▶ [Provided data]:
■ ■ ■ ■ ■

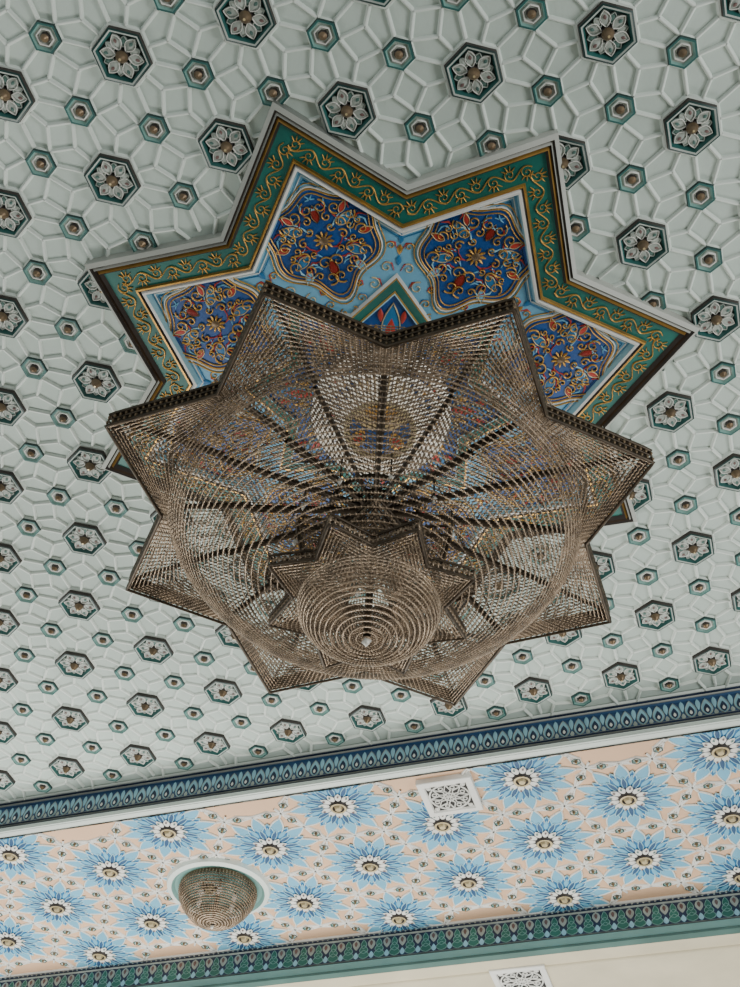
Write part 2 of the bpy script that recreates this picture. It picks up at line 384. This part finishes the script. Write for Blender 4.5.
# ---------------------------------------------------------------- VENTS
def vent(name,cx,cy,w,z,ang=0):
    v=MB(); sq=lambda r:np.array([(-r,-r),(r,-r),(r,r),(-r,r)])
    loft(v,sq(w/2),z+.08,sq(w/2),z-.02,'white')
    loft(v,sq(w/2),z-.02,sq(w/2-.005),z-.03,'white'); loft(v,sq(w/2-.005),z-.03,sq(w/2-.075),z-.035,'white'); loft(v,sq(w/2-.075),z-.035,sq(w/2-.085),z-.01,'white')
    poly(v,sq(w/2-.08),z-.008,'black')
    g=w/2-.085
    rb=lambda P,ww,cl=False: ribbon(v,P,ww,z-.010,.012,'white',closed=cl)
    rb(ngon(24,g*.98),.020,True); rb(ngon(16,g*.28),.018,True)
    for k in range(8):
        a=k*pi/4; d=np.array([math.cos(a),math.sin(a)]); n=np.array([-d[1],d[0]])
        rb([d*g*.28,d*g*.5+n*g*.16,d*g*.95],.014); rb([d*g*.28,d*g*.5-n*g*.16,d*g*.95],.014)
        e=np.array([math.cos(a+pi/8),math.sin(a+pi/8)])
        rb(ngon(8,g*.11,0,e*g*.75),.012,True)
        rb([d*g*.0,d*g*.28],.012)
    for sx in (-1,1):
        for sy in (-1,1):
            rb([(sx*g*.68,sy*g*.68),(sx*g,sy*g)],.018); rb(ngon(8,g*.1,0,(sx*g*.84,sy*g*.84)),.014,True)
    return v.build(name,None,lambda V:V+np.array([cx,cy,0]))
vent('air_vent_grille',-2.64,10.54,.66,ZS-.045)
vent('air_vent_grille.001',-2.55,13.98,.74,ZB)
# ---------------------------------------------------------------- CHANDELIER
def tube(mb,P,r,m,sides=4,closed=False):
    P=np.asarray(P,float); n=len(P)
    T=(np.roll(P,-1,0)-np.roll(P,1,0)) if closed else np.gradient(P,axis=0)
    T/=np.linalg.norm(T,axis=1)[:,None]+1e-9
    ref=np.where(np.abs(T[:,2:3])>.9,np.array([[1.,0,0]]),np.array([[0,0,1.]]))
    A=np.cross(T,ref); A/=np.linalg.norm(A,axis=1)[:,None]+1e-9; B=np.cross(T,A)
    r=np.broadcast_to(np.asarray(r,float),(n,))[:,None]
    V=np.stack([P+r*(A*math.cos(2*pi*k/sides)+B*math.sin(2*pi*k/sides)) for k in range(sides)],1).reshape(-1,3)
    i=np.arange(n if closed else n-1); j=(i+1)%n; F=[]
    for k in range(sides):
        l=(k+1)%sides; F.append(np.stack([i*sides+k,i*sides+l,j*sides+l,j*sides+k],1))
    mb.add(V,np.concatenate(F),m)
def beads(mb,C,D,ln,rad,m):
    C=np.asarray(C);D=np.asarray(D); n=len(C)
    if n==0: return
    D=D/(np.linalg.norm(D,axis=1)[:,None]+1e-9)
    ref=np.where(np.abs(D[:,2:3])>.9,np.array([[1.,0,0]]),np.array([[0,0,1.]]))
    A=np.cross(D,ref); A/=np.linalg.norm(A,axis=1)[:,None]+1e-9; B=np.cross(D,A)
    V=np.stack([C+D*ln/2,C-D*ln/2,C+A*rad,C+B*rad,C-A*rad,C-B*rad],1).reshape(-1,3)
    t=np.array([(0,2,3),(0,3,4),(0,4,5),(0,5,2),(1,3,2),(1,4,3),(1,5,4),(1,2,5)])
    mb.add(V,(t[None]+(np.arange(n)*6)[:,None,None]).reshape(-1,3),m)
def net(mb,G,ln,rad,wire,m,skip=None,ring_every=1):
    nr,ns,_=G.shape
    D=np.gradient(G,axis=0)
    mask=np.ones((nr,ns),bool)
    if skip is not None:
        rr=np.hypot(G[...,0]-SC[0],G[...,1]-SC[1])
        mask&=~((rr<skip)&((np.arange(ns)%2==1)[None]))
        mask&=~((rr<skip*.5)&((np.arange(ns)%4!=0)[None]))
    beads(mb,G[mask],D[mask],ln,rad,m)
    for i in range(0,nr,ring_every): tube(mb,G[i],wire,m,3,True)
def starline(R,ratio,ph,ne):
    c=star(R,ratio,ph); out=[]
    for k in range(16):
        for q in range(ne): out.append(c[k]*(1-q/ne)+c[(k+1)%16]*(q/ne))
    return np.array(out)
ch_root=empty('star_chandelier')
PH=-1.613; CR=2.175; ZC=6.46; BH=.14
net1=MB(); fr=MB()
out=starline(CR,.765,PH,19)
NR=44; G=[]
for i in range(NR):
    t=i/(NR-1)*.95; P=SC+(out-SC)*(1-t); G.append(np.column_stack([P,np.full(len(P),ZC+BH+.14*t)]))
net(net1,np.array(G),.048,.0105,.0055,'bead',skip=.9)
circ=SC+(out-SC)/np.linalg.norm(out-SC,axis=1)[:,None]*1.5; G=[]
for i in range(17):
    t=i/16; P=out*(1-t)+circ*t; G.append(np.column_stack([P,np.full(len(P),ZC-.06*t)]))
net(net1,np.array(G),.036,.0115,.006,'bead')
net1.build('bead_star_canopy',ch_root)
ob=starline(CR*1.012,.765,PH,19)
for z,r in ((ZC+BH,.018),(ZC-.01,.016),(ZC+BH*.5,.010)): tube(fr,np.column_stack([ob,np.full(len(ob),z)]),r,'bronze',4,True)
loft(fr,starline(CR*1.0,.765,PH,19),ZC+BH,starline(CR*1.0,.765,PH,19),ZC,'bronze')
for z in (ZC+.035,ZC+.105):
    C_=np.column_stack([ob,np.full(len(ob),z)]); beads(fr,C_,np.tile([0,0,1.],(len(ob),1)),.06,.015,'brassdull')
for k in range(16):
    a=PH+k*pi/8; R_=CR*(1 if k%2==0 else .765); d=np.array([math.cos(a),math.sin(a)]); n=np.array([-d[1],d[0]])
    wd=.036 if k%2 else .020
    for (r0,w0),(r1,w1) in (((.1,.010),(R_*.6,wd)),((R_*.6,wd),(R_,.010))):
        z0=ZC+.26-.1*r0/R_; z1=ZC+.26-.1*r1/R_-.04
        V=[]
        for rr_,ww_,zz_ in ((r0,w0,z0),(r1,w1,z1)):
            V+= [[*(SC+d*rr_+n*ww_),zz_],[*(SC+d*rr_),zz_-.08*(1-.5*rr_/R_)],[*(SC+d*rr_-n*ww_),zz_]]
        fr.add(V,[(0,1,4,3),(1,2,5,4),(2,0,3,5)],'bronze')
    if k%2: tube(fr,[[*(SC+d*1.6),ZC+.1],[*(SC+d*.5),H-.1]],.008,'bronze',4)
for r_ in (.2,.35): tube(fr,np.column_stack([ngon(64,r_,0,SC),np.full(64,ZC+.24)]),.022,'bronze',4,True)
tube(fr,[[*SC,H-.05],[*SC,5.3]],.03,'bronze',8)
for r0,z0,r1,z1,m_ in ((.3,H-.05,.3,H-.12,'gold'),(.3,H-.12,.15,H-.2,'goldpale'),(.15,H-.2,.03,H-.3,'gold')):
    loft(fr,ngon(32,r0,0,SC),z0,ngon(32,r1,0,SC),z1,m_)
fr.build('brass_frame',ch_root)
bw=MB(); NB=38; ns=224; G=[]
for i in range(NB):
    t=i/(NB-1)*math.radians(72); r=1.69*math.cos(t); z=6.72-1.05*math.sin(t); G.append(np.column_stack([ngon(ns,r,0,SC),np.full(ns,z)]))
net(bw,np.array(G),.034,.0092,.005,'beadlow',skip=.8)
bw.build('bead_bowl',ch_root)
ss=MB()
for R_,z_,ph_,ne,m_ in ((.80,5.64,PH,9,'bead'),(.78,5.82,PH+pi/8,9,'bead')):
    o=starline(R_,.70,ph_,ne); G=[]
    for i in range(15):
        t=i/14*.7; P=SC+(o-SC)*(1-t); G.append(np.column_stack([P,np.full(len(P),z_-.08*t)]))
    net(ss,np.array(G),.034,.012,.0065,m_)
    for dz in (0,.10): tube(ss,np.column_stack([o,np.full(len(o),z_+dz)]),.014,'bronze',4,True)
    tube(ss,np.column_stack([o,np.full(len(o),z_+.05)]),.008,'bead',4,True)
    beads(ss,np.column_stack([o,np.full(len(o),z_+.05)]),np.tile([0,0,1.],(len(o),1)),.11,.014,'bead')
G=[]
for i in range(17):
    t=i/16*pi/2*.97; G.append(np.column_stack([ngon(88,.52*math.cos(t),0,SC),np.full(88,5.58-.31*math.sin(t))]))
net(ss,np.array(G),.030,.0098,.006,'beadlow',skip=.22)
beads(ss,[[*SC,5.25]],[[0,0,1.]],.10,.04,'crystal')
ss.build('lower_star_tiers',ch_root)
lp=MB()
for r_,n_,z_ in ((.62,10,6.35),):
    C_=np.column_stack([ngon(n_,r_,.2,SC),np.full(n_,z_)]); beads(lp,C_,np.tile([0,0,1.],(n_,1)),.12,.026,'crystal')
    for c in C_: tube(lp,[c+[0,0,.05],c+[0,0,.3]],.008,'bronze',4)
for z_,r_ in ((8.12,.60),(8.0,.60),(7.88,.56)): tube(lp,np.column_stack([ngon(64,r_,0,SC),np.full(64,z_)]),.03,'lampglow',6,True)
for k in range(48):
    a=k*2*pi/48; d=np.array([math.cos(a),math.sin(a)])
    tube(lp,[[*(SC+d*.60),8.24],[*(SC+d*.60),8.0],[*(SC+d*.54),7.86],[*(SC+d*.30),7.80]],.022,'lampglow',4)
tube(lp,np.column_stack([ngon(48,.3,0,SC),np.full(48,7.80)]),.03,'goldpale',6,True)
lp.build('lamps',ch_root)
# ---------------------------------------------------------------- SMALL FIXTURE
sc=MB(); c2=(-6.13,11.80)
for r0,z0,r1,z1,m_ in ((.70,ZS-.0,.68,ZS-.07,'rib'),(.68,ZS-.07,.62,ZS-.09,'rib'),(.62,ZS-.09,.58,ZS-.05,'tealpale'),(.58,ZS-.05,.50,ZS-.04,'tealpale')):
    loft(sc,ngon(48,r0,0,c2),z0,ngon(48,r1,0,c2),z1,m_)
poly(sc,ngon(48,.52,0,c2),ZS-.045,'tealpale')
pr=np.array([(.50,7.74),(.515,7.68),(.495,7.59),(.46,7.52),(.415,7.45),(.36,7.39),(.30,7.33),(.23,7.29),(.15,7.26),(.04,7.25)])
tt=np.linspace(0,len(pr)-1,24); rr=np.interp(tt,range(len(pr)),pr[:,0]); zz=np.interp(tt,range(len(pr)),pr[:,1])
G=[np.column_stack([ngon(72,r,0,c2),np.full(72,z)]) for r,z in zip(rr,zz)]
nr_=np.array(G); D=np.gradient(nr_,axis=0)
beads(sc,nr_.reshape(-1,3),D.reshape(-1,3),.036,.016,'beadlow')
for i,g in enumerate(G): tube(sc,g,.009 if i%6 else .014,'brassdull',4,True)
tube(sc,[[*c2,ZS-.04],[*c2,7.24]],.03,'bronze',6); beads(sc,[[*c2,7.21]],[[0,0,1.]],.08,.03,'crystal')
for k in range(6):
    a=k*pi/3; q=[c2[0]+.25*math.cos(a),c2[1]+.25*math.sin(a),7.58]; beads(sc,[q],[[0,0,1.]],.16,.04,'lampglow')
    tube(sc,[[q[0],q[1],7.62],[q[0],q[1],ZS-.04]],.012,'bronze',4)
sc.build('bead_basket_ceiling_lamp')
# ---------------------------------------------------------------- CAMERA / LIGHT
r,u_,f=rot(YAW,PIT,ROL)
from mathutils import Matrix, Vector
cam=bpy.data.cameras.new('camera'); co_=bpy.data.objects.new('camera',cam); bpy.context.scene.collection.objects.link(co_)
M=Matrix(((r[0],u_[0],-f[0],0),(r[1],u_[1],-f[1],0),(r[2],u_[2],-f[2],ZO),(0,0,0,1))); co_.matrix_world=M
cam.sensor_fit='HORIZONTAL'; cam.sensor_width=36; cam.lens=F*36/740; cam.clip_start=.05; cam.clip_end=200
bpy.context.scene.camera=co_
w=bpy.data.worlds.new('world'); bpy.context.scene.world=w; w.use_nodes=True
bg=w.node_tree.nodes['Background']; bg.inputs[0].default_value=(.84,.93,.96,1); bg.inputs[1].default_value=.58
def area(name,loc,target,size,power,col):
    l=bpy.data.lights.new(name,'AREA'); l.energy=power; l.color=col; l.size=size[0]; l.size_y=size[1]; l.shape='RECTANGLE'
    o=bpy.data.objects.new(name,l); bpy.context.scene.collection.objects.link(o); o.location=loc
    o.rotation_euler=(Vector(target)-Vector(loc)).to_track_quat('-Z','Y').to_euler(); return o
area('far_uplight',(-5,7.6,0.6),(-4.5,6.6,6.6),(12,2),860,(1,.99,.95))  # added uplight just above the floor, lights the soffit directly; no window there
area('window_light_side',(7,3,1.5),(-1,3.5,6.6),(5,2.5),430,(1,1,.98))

■ ■ ■ ■ ■

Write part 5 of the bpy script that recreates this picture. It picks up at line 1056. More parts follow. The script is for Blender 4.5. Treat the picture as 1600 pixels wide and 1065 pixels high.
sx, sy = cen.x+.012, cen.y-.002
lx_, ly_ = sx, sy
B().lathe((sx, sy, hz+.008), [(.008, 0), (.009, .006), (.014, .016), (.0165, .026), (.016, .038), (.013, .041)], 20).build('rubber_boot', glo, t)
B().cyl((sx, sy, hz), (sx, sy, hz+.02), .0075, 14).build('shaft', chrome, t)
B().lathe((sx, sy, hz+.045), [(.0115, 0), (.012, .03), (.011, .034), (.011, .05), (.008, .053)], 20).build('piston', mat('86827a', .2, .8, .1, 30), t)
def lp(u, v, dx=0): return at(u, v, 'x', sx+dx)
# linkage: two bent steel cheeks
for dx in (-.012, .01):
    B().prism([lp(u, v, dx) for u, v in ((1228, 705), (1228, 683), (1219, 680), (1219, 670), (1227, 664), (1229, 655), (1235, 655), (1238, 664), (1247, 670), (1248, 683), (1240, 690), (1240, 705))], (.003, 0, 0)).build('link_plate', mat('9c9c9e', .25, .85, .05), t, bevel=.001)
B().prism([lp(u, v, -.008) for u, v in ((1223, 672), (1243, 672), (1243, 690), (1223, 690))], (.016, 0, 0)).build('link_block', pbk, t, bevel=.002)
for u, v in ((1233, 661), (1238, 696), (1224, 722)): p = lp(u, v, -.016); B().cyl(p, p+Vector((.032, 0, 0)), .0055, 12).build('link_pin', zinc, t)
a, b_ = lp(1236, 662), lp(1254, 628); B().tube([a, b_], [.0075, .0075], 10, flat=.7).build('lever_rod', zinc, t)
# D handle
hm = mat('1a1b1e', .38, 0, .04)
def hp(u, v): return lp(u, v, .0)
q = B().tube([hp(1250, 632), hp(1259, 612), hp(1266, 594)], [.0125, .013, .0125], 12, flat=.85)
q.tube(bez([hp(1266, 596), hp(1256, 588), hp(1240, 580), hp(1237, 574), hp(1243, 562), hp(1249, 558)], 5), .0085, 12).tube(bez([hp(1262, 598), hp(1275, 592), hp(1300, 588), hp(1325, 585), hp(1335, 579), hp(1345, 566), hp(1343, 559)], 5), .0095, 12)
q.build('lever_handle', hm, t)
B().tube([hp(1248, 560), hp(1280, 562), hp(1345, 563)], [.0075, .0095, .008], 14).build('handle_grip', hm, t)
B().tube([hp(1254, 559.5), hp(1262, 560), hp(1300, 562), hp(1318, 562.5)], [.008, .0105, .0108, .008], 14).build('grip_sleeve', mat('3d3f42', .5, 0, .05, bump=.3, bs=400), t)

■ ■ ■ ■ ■

▶ [To be done]: Pull every line containing "Blender" from the data.

▶ [Response to this task]:
Write part 2 of the bpy script that recreates this picture. It picks up at line 384. This part finishes the script. Write for Blender 4.5.
Write part 5 of the bpy script that recreates this picture. It picks up at line 1056. More parts follow. The script is for Blender 4.5. Treat the picture as 1600 pixels wide and 1065 pixels high.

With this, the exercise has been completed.